I was watching Anthony Kim play golf last weekend and instead of being inspired, I got really depressed. Here’s a guy, all of 23, playing on the PGA tour. He’s living his dream. He’s living his dharma, as we say in yoga. Your “purpose in life.” I thought a lot about my purpose in life that night and it was a pretty sobering experience.

The practical side of the world we live in demands that we balance our passion and the pragmatic. The challenges of creating a life where you can live your dreams while trying to pay your bills requires creative thinking that can strain even the most out-of-the-box thinkers. I sometimes wish I had tapped into my passion when I was very young; I would have had the opportunity to not only explore it deeper, but would have perhaps lived a more basic lifestyle… one in which I never acquired a mortgage, a car, some credit card debt… all the things that somehow keep us ( at times) tethered to the practical when all we want to do is live our dreams.

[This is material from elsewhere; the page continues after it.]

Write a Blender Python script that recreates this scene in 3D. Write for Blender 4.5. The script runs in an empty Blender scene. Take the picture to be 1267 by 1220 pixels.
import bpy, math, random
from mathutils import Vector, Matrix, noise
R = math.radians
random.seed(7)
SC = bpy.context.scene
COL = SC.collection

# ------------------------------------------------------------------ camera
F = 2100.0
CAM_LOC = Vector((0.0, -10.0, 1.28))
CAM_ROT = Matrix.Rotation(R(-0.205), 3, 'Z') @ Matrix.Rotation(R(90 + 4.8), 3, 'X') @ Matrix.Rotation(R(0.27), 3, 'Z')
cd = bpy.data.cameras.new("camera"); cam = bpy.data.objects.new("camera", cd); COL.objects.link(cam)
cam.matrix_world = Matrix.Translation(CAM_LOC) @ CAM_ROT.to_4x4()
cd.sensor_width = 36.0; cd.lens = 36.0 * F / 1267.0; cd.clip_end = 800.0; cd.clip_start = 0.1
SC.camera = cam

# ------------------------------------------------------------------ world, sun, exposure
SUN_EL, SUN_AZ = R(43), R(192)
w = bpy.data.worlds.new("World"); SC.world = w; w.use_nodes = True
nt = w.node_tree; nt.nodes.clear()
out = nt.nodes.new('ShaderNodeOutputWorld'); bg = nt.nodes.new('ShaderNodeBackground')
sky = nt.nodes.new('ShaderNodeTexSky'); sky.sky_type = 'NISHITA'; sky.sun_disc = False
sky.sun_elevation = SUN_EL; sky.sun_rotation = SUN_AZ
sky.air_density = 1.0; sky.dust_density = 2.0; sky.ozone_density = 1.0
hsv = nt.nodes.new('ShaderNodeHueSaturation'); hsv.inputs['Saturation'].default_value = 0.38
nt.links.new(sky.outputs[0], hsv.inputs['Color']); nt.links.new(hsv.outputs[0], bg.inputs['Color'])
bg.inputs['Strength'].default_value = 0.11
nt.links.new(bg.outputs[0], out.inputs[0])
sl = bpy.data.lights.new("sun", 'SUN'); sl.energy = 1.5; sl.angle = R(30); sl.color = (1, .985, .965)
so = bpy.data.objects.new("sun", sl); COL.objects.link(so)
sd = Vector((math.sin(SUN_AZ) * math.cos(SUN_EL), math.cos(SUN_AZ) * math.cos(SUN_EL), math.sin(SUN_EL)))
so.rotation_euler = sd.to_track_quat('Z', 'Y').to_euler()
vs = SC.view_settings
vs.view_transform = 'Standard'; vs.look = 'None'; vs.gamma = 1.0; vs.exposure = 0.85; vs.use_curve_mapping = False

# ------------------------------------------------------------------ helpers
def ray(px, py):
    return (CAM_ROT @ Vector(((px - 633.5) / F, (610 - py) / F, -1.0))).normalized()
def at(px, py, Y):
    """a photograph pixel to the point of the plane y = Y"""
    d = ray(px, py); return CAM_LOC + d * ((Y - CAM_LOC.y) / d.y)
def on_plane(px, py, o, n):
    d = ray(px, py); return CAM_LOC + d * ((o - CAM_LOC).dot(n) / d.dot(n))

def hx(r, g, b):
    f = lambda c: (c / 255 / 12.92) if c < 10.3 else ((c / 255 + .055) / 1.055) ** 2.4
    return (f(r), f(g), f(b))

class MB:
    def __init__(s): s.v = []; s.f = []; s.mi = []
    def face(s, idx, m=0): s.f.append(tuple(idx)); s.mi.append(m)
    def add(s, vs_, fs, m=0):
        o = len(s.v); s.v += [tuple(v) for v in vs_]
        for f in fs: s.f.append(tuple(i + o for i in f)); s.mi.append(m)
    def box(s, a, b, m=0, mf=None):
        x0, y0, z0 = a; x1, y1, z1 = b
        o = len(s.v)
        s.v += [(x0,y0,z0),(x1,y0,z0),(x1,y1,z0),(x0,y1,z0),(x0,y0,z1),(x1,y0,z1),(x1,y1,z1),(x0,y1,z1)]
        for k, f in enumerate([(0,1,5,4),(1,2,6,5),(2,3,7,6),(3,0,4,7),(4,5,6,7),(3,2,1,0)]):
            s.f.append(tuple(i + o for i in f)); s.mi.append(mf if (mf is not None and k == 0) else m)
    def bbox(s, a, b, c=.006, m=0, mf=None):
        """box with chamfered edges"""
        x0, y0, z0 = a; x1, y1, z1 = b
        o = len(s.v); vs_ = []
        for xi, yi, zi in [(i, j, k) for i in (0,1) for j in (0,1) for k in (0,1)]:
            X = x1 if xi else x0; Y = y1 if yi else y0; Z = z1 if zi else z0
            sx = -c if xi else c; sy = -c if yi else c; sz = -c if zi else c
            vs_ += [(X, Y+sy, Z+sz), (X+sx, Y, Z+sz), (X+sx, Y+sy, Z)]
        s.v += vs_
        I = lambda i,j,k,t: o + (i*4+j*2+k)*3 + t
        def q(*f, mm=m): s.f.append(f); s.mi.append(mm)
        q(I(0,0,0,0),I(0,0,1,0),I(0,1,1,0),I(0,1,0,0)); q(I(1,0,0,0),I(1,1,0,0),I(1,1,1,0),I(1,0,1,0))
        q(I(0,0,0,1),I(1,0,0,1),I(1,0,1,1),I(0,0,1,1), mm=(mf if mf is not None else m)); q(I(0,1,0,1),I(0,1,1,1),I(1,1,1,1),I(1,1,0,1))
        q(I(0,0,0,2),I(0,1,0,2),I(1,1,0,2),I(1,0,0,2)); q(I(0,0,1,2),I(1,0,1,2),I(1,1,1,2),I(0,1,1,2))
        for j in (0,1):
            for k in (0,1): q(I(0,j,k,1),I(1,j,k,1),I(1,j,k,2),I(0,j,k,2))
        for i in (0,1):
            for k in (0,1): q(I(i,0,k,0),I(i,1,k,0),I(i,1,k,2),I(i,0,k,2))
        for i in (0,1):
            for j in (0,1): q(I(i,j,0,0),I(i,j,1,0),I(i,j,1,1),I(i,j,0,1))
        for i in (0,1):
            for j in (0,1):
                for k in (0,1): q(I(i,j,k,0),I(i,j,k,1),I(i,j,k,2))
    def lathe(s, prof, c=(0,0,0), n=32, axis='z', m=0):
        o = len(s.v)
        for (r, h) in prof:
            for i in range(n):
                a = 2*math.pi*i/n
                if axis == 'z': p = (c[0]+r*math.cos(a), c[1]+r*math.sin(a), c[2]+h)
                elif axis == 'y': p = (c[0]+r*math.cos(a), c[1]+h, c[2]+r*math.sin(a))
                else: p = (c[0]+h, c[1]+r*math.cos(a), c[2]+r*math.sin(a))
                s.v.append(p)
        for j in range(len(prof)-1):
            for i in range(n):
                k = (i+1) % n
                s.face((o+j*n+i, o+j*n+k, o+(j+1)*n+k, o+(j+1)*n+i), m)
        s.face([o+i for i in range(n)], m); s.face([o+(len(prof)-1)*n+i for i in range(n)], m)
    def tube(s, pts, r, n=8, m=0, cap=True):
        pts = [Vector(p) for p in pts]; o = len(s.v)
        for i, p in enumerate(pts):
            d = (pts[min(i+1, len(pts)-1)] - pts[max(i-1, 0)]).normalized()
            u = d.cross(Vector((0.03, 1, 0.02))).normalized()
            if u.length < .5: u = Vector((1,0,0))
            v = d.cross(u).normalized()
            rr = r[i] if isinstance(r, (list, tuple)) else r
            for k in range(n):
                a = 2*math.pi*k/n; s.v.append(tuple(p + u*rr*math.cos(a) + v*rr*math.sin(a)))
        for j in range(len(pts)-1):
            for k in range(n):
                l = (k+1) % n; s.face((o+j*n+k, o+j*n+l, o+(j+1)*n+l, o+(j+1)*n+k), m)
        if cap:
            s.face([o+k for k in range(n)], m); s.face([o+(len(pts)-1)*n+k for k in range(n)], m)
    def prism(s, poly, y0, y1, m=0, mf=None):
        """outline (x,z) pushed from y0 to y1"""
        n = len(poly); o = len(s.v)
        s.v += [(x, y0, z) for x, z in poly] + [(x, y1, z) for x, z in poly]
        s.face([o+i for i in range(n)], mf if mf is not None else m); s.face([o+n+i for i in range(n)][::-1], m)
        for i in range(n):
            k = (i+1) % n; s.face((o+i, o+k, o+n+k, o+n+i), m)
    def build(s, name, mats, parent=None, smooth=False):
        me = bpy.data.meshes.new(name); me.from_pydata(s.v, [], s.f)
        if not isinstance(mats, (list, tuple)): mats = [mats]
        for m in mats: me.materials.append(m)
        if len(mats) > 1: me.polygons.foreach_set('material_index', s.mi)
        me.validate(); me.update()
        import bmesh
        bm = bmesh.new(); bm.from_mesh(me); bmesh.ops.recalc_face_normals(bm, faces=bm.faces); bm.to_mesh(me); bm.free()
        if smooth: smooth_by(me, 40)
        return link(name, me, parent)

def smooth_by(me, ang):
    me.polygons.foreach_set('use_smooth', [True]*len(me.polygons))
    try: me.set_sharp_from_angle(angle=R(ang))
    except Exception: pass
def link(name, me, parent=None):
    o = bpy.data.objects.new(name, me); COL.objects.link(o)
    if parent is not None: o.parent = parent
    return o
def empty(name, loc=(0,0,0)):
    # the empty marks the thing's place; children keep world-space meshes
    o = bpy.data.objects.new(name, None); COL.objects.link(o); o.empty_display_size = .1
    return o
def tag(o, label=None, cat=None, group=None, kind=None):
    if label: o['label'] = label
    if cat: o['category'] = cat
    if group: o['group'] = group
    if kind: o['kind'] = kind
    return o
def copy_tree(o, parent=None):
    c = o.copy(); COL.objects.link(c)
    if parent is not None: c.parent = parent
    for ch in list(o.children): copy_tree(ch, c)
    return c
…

But then I think that without the path of my life as it has been, I would not have the wisdom I have today. The challenges of balancing it all creates a struggle of sorts that makes even the smallest victories all the more sweet. It also gives me a deep well of experiences and feelings from which to draw upon when teaching or writing.

I share these thoughts with you today because I look for inspiration in my own words. I know as a yoga student, I am often amazed by how the words of the teacher can strike a chord in me. The universality of our struggle as humans never ceases to amaze me. We can think we’re so alone but then if the courage to open up to another strikes us, we realize we are not alone at all and so many others share the same thoughts and are trying to climb the same mountain. I somehow made the leap the other night that I was too old to live my dreams. Imagine that! Somehow in my feeling-sorry-for-myself state, that is the best excuse I could conjure up.

You are never too old or too late to live your dreams. If you’re living without inspiration to be more, do more, live your passion, your life may lack the luster of one who has found or is trying to find, his or her purpose in life. I remember when I left my corporate career to teach yoga full-time. There were many people I worked with who admitted to me, on my last day at work, what their real passions were. There were writers and artists and a dancer. These were people that I’d worked with for two years and never had an idea that under their exterior was all this passion brewing for something that most of them hardly spent any time exploring.

When we live disconnected from our passion, the fire inside us dies. Our inspiration, our drive, our energy, our love for life all comes from doing what we love. The title of this blog, “For the love of Yoga and Running” describes what I love. My greatest joys come from teaching yoga, practicing, running and racing. The marathon I finally ran last year was one of the biggest achievements of my life and one for which I am very proud (I’m thinking of doing it again this year!) To live without these things in my life would be as if I were operating without a limb.

I’ve spent the past few days digesting my thoughts from last weekend and have started to write down ways that I can stay connected and explore my passions further. This blog is one way that I can keep my passion for both yoga and running alive. So look for more regular posts again. I seemed to have lost track once I finished the marathon in October but I’ve decided to get back into a regular routine of writing. I hope you enjoy it and find that it inspires you to explore your dreams and passions in a deeper way.

“Develop interest in life as you see it; in people, things, literature, music — the world is so rich, simply throbbing with rich treasures, beautiful souls and interesting people. Forget yourself.”